Deeper digital and data connectivity between organisations in recent years has increased the risk of cyber breaches across all sectors, and the financial services sector is highly exposed. So much so that the IMF considers cybersecurity a global financial threat.

And because financial services companies are fundamentally important to economic stability and growth, regulators are now stepping up requirements on the sector to improve its operational resilience, raising the bar through initiatives such as the EU’s Digital Operational Resilience Act (DORA).

So how can financial institutions and companies, large and small, prepare? What are their biggest challenges in cyber-proofing their IT infrastructure? What are some best practices and tactics to achieve resilience?

We recently spoke to the chief security officer (CSO) of a leading bank, the chief information security officer (CISO) from a banking tech provider and a professor of cybersecurity for a panel discussion about the cyber risks faced by the financial services industry. Here’s what we learned.

(The following is an excerpt from a longer report – download the full story here).

Strengthened cybersecurity in finance regulations means organisations must act

Governments and public institutions are shoring up the regulatory infrastructure for cybersecurity. In continental Europe, the Digital Operational Resilience Act (DORA), finalised and enacted in late 2022, aims to ensure Europe’s financial sector can maintain operations through a severe operational disruption. It sets uniform requirements for network and information security for both networks and critical third parties, including cloud platforms and data analytics services. Regulatory oversight of cryptocurrencies is strengthening, too.

In fact, the banking panellist also credits regulators for progress in disrupting the business models of cyber criminals: “That back end of the process, in terms of making money, washing it and getting it out, is getting harder,” he said.

However, variations in the rigour with which regulations are applied in different jurisdictions can pose challenges. That’s especially true for companies aiming to grow quickly across multiple markets, while older businesses struggle to keep up. “You need to figure out how to manage cost and risk in a way that does not get tied up in endless special cases, bureaucracy, change criteria or ‘we can’t deploy this here because it’s not appropriate’,” said the technology panellist.

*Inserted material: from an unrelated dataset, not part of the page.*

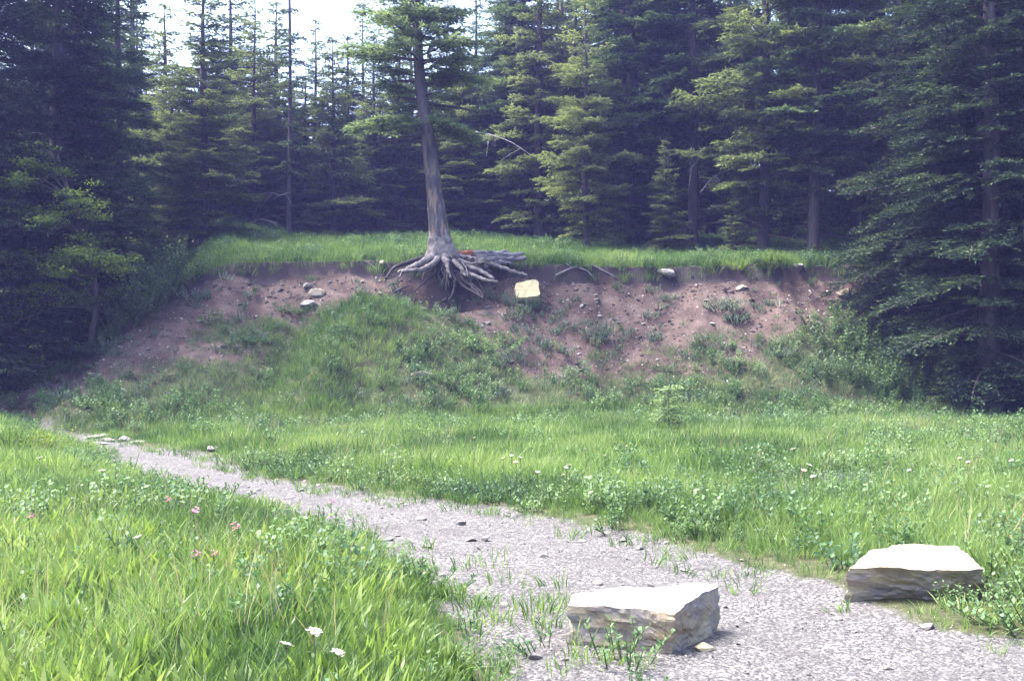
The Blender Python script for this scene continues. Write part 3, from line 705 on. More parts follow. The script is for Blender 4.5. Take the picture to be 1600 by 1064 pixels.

He called for companies to be “aggressive in simplifying compliance and regulatory efforts”, such as using a privacy gold standard in the US even though some states might currently have weaker legislation. “That’s fine because your business model, technology and tooling will work even when the legislature passes a watered-down regulation.”

The cyber professor called on the financial services industry to harness automation tools more. A mechanical engineer by background, he asks why the industry can’t mimic the way in which the aerospace sector has created approved autopilot systems. “We cannot have people watching screens and trying to shut things down [manually]. We have grown to a scale where it’s very difficult to manage [as] we are managing today. We need to start building systems which prioritise threats, block them and self-heal.” The technology panellist agreed that cybersecurity is stuck in the bespoke phase and needs to move to an “a la carte model, which is reasonably well-defined and addresses the risk profile you care about”.

The panellist from the bank argued for a rationalisation of supply-chain due diligence. “We need to reset how we approach this. How do we get telemetry through the life cycle against a common standard, a few really important critical control factors? What is the convening entity that would get experts around that and get consensus across industry? The way we are doing things now is unsatisfactory for everybody. We can’t be working on a whack-a-mole basis. We need to look at first principles.”